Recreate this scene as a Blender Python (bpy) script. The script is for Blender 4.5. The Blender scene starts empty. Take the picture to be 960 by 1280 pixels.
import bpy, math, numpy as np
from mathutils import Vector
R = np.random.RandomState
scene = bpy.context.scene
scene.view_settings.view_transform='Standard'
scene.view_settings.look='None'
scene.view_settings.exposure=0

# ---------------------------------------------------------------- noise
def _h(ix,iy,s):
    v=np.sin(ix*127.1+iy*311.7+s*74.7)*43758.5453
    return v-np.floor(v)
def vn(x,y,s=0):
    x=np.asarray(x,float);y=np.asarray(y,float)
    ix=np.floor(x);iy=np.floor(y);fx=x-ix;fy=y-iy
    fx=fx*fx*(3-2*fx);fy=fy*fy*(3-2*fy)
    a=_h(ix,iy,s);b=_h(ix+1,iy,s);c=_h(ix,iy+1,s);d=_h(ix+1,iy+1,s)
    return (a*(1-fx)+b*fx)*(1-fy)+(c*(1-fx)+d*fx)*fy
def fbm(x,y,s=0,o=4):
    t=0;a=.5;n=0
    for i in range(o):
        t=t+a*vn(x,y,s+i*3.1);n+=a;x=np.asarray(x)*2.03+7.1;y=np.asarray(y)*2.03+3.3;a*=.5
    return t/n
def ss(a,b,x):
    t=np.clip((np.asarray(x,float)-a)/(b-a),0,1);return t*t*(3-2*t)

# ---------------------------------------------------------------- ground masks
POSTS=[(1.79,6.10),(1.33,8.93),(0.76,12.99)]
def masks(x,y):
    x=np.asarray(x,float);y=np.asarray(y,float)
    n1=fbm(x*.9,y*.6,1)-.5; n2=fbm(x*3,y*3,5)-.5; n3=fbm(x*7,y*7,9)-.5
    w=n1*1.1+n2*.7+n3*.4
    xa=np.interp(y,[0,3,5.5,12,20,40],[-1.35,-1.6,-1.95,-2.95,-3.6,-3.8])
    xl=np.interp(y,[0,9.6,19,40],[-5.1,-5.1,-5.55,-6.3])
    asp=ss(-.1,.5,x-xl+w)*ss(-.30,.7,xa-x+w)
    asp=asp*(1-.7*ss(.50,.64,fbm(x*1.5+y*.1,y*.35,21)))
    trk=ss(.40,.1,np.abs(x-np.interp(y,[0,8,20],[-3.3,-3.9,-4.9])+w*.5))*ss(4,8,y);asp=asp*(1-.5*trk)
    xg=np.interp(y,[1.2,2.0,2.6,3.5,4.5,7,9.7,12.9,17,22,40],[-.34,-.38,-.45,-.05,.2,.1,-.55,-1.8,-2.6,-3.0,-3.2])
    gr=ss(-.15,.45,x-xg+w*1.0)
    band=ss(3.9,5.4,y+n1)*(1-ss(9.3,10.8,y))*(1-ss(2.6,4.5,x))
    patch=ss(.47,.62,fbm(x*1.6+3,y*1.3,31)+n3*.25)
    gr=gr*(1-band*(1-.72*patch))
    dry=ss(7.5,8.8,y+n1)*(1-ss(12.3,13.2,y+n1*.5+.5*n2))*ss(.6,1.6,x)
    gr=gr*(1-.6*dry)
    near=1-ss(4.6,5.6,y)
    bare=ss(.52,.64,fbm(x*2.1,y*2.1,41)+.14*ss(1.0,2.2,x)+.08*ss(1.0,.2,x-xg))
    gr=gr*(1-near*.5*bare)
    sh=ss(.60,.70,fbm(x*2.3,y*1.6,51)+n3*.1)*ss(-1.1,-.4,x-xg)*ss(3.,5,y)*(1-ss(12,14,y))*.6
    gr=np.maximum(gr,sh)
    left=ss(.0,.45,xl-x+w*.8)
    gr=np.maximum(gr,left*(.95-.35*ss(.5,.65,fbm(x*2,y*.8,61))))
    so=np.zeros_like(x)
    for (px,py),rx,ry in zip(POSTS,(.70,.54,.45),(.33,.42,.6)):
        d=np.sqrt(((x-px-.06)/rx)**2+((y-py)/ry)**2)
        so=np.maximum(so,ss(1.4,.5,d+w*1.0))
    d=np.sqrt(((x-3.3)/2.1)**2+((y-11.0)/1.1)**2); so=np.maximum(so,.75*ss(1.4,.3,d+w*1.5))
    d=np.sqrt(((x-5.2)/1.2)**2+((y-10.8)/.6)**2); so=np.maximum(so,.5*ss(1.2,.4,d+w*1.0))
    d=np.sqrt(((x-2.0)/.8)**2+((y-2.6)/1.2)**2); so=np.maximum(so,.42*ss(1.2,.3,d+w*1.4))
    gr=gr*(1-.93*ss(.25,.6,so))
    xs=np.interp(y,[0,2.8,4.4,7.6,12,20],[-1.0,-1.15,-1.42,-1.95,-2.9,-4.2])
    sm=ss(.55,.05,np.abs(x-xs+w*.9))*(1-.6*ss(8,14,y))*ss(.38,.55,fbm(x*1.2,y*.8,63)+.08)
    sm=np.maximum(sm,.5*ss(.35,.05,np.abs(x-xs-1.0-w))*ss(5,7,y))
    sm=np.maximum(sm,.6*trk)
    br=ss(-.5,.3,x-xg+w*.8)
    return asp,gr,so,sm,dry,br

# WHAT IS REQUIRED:
Extract the lines above, from the first one through the one containing "scene.view_settings.exposure=0", and return only those, unchanged.

# ANSWER TO THE TASK:
Recreate this scene as a Blender Python (bpy) script. The script is for Blender 4.5. The Blender scene starts empty. Take the picture to be 960 by 1280 pixels.
import bpy, math, numpy as np
from mathutils import Vector
R = np.random.RandomState
scene = bpy.context.scene
scene.view_settings.view_transform='Standard'
scene.view_settings.look='None'
scene.view_settings.exposure=0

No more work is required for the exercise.